# The data
-=-=-

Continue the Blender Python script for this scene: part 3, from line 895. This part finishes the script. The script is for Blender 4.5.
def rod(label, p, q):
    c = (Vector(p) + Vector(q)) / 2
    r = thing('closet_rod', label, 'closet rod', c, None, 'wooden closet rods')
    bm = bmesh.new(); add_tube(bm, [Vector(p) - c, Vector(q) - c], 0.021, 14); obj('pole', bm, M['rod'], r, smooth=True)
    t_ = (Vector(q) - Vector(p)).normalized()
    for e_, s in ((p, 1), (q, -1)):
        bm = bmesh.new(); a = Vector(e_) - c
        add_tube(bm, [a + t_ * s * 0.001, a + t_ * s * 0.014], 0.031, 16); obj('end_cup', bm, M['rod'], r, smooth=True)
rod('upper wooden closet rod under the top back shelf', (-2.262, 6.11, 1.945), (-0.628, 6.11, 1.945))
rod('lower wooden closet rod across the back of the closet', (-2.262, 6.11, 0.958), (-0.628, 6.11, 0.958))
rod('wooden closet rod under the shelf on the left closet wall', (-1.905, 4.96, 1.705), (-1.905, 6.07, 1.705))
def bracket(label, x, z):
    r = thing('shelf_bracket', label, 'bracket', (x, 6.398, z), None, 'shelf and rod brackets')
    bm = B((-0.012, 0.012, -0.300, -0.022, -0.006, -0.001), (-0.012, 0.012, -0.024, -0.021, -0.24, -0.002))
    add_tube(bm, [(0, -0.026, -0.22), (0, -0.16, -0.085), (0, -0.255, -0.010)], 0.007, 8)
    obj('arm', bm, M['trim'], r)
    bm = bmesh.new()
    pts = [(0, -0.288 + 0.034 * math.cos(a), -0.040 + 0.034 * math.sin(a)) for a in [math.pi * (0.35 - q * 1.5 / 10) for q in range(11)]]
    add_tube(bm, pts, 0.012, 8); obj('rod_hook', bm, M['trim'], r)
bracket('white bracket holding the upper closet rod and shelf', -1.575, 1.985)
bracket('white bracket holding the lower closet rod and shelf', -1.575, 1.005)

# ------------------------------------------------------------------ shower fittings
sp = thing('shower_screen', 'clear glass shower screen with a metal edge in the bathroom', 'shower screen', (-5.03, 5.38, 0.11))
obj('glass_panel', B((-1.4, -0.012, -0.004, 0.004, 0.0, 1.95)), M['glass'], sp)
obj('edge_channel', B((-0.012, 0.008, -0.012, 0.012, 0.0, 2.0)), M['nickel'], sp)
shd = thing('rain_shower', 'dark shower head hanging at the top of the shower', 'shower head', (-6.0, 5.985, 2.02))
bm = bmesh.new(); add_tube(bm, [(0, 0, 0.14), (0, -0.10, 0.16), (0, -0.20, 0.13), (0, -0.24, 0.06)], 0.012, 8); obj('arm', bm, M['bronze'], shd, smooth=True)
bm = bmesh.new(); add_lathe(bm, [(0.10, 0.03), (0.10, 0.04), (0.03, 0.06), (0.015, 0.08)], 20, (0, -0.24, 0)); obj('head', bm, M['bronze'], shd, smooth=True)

-=-=-

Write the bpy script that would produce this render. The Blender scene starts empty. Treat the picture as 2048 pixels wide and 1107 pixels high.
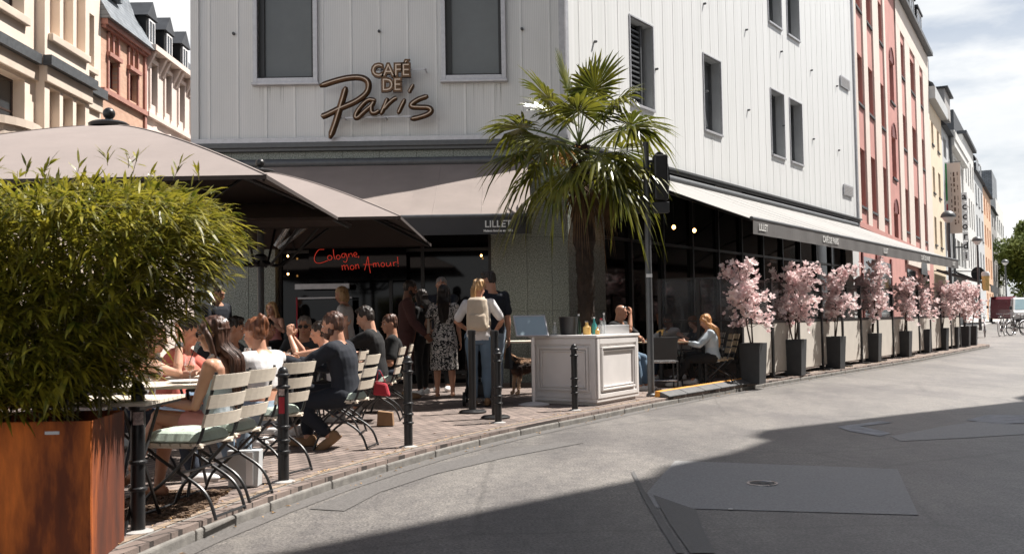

-=-=-

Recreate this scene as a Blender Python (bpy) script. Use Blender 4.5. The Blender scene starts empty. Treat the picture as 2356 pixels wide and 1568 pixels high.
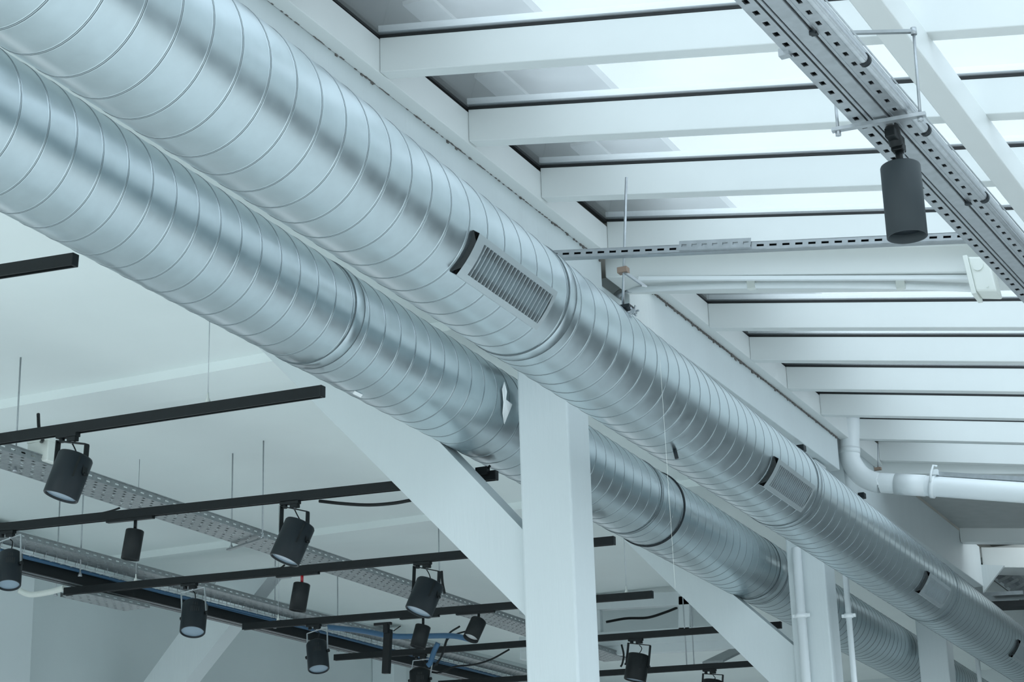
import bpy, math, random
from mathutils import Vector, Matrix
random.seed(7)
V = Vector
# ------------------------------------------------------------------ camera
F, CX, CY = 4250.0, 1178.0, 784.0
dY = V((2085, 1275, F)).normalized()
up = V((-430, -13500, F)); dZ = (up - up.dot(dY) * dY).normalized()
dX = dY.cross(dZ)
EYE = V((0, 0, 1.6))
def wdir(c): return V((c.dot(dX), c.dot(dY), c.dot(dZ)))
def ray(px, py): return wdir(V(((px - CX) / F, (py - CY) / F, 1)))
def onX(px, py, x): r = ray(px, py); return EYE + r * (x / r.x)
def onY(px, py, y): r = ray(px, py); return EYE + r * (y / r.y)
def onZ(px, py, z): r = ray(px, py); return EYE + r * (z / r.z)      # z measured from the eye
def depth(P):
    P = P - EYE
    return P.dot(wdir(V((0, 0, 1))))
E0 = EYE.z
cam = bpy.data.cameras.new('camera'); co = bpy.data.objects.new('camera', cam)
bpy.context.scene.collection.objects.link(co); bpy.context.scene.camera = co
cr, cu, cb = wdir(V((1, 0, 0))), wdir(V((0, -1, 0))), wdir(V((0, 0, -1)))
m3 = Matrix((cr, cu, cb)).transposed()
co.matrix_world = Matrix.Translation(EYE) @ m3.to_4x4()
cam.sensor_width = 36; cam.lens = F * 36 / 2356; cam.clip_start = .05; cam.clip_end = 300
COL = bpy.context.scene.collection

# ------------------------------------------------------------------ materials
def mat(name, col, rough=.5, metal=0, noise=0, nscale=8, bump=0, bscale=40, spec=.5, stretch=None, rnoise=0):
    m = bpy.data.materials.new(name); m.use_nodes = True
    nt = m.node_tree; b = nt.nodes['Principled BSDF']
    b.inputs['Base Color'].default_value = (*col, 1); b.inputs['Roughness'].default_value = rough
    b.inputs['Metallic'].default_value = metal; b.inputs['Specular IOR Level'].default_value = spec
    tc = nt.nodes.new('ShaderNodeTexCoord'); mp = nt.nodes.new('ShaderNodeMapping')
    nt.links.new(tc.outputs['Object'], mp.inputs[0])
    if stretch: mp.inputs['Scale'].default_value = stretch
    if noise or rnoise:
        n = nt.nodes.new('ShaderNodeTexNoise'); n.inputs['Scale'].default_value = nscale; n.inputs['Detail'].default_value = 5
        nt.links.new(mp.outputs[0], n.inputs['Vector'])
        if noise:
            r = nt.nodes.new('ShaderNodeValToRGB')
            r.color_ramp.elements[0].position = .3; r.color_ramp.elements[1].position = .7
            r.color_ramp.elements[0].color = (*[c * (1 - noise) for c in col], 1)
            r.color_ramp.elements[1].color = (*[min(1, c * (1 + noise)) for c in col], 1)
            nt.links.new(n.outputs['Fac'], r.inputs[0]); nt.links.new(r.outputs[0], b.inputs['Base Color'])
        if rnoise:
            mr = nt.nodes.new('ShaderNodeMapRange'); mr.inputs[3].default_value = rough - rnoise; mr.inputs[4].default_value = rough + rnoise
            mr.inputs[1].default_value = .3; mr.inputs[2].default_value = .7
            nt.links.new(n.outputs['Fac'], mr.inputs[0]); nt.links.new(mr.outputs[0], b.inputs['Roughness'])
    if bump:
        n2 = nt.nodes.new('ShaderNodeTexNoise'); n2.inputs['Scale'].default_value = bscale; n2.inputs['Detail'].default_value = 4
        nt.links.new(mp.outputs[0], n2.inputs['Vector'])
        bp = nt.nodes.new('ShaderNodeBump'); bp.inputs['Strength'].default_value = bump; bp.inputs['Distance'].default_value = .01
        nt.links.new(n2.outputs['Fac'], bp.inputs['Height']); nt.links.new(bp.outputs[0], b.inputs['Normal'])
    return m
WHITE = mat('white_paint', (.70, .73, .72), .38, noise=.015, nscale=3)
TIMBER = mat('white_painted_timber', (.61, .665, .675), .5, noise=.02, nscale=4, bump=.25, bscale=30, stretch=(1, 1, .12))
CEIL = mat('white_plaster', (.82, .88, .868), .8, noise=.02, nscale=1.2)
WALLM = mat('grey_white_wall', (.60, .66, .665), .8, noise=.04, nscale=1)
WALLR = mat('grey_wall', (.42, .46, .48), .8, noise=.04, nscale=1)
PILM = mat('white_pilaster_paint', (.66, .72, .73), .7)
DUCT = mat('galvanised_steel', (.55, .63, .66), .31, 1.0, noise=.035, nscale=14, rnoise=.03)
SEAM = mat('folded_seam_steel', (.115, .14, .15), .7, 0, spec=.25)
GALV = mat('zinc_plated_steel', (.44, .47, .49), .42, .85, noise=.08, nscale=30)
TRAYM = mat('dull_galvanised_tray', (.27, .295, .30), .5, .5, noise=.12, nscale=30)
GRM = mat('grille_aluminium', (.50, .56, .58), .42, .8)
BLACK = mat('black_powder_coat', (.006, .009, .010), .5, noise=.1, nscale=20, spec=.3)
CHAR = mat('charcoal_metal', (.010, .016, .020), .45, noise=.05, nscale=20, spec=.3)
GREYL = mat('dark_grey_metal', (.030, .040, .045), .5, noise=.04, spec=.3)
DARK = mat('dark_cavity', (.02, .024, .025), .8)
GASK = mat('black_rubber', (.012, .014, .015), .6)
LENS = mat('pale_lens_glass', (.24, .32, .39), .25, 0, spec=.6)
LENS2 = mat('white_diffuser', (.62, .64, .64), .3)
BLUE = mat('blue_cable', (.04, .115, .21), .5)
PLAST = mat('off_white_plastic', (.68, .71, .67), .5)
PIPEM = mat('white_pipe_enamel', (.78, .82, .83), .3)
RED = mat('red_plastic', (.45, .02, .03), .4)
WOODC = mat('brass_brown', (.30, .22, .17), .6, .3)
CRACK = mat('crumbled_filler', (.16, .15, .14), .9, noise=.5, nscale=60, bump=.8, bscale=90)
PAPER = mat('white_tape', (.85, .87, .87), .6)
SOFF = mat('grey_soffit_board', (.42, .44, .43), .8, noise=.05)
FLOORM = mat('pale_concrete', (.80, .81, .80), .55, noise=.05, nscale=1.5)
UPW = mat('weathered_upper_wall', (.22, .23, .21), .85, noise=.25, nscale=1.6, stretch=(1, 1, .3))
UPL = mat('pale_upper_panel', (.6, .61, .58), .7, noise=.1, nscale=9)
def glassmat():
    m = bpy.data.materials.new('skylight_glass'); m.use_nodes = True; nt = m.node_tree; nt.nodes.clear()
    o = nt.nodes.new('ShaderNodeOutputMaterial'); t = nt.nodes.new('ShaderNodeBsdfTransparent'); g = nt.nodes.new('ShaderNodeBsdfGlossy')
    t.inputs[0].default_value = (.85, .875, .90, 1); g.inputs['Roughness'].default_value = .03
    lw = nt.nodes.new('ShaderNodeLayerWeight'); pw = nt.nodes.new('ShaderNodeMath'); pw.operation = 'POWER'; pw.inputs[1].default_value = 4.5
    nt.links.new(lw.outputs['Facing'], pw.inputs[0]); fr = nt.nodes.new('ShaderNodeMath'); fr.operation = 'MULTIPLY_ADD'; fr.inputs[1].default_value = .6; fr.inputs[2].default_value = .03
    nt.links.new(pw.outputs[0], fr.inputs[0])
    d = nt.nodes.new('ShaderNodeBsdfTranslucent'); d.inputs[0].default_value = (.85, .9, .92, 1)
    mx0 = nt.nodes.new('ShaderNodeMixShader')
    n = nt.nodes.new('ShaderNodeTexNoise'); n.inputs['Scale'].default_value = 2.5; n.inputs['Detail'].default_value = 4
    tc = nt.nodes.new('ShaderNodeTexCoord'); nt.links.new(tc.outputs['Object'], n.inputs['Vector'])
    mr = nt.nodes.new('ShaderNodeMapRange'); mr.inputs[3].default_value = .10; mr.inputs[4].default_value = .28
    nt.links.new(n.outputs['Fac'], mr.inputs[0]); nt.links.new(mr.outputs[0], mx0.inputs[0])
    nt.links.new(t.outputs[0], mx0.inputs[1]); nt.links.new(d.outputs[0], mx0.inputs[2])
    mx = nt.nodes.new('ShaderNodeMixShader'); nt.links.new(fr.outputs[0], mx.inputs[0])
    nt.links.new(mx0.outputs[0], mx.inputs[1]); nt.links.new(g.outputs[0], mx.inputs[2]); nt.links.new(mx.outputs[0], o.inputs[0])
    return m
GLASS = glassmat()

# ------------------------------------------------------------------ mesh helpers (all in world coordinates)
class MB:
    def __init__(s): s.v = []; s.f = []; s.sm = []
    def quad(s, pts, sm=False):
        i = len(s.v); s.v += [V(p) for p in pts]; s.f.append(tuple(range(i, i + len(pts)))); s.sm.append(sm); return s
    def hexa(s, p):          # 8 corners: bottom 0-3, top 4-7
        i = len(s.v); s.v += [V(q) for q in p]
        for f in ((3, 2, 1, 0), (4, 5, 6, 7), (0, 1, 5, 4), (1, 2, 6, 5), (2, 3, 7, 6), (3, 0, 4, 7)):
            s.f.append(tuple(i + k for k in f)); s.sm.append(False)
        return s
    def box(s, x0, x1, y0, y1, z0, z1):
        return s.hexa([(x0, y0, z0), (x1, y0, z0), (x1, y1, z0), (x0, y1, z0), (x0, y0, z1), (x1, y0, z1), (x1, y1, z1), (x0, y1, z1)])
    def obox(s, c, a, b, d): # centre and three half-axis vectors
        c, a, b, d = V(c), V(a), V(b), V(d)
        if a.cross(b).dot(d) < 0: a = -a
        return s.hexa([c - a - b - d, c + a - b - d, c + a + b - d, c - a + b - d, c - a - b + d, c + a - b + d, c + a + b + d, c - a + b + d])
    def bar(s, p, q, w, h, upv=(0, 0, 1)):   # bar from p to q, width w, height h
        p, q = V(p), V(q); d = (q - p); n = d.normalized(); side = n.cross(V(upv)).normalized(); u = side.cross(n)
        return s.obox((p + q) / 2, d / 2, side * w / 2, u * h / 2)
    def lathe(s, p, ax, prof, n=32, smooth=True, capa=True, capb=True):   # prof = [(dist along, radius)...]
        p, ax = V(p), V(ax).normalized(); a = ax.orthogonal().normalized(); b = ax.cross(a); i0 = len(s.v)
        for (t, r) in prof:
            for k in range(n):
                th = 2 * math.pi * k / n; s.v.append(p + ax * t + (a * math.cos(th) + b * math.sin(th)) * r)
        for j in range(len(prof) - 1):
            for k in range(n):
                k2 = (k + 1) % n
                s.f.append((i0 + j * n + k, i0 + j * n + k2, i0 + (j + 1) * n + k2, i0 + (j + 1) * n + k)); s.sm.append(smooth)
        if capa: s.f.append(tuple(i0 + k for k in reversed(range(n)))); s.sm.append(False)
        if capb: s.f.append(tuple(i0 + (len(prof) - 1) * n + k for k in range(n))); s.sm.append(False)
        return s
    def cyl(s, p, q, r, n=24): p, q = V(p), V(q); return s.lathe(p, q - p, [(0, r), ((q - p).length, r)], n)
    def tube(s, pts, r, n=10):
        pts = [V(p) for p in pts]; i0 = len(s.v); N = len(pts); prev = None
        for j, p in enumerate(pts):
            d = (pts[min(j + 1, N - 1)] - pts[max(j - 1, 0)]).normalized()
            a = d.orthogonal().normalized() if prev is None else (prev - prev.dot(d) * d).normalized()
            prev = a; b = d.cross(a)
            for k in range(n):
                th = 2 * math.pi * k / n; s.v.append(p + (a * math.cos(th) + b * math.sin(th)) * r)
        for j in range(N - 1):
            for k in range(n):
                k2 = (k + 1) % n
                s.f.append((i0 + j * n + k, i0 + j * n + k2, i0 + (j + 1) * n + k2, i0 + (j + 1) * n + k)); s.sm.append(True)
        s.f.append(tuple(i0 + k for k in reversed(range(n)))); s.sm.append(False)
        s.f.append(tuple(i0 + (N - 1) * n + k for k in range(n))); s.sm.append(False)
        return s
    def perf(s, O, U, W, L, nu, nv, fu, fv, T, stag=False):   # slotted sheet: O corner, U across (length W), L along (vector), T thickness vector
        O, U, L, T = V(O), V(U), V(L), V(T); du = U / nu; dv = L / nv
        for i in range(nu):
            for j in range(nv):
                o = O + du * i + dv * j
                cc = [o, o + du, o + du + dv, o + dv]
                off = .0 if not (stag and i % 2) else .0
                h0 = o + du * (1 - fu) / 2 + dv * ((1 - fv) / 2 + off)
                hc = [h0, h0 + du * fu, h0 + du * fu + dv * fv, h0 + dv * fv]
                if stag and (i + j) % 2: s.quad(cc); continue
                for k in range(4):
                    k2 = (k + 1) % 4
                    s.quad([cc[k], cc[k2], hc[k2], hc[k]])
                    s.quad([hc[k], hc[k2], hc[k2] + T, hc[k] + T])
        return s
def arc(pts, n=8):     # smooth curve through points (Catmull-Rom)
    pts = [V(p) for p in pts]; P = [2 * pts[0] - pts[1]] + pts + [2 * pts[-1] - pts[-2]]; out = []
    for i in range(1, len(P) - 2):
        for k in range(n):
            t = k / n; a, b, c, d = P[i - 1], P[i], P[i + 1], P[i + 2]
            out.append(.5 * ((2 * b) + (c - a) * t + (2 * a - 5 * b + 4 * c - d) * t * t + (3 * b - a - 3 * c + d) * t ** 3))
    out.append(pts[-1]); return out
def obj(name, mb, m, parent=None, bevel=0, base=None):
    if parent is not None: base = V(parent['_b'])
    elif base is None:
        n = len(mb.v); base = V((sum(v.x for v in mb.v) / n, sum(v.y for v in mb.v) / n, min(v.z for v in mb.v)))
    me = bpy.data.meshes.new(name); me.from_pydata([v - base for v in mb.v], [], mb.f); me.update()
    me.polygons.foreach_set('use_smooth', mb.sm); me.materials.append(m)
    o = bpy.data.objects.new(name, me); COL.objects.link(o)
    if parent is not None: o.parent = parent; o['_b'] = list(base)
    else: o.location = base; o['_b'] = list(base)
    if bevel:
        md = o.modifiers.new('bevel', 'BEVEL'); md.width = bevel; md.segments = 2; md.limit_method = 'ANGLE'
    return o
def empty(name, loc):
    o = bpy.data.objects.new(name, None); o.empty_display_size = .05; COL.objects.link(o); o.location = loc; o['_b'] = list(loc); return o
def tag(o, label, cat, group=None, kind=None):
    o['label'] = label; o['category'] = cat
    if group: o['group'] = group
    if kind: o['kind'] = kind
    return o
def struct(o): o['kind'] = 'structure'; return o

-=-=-

# Exercise prompt
Provide an exact reproduction of only those lines that start at the line containing "(.82, .88, .868), .8, noise=.02, nscale=1.2)" and end at the line containing "noise=.1, nscale=20, spec=.3)", inclusive.

# Reply to the task
CEIL = mat('white_plaster', (.82, .88, .868), .8, noise=.02, nscale=1.2)
WALLM = mat('grey_white_wall', (.60, .66, .665), .8, noise=.04, nscale=1)
WALLR = mat('grey_wall', (.42, .46, .48), .8, noise=.04, nscale=1)
PILM = mat('white_pilaster_paint', (.66, .72, .73), .7)
DUCT = mat('galvanised_steel', (.55, .63, .66), .31, 1.0, noise=.035, nscale=14, rnoise=.03)
SEAM = mat('folded_seam_steel', (.115, .14, .15), .7, 0, spec=.25)
GALV = mat('zinc_plated_steel', (.44, .47, .49), .42, .85, noise=.08, nscale=30)
TRAYM = mat('dull_galvanised_tray', (.27, .295, .30), .5, .5, noise=.12, nscale=30)
GRM = mat('grille_aluminium', (.50, .56, .58), .42, .8)
BLACK = mat('black_powder_coat', (.006, .009, .010), .5, noise=.1, nscale=20, spec=.3)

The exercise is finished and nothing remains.